Likewise, the commission wants to boost funding for the state’s need-based college scholarships, GO Grants, and repackage them by focusing on funding a certain percentage of student’s need rather than being valued at a set stipend.

Louisiana is spending $154 million on TOPS this academic year, compared with $26.4 million for GO Grants.

The commission also recommended removing tuition authority from the Legislature. Louisiana is the only state that requires two-thirds legislative approval on tuition and fee hikes.

But the most hotly debated recommendations revolved around the authority of the Board of Regents as the state’s higher education coordinating body.

Representatives of the LSU Board of Supervisors, the Southern University Board and the University of Louisiana System Board all complained about the impact of a possible constitutional amendment. Those were the only three dissenting votes on the 18-person commission.

A proposed constitutional amendment would essentially make the state’s college systems operate “subject to the policies of the Board of Regents.” The commission balked at eliminating all the current college systems and forming a new super board, so they opted to boost the Regents instead.

The Board of Regents is staffing and helping to organize the Governance Commission meetings.

Commission member and UL System Board Chairman Winfred Sibille, of Sunset, questioned the need for a constitutional amendment when a revised state statute last year attempted to clarify the role of the Board of Regents.

“I think, when you get into the process of a constitutional amendment, you may have a single board,” Sibille said, adding, “The legislative process is covered with anthills and traps.”

Without the constitutional amendment, said commission member Barry Erwin, of Baton Rouge, “We’re saying leave everything the way it is.”

Commission member and Regents Chairman Bob Levy, of Ruston, said the Board of Regents must be the face of higher education in the state and that the constitutional amendment is needed to accomplish that goal.

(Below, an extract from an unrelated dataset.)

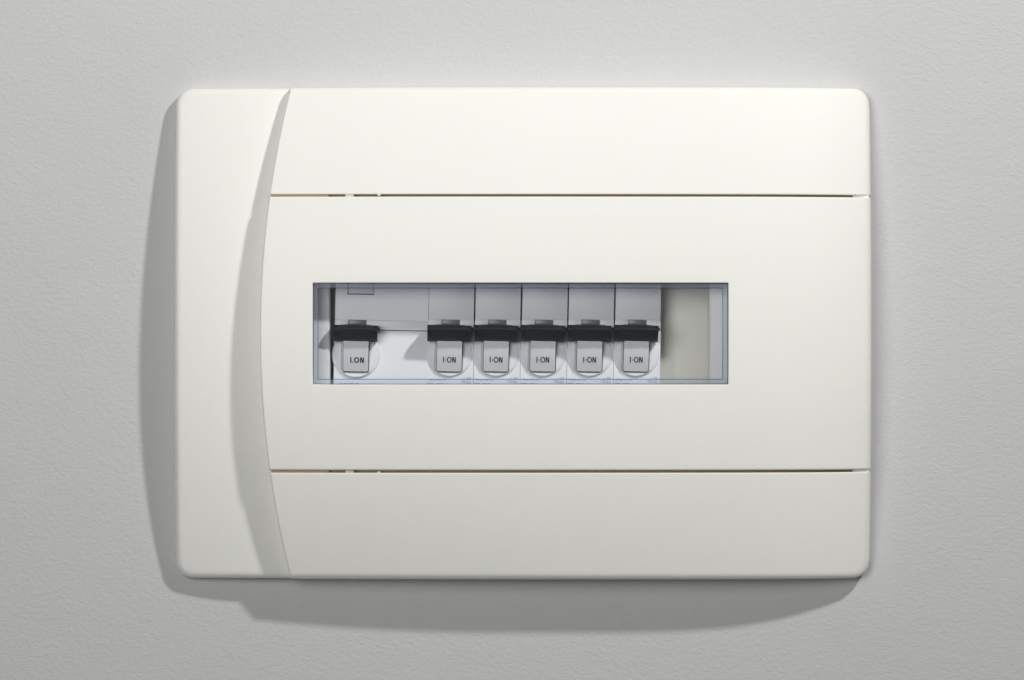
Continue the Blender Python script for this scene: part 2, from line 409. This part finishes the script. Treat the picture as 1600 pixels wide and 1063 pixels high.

“They (legislators) are tired of hearing who’s responsible for what,” Levy said. “We’re here because they think there’s ambiguity, lack of clarity, lack of accountability and it’s been that way for decades.”

State Commissioner of Higher Education Jim Purcell said the constitutional amendment is needed to ensure the Board of Regents can enforce the state’s performance-based funding formula for colleges in terms of giving out state funds.

“The (college) systems can ignore the formula distributions, and there’s nothing we can do about it,” Levy added.

“The golden rule is — the one who has the gold rules,” Sibille chimed in.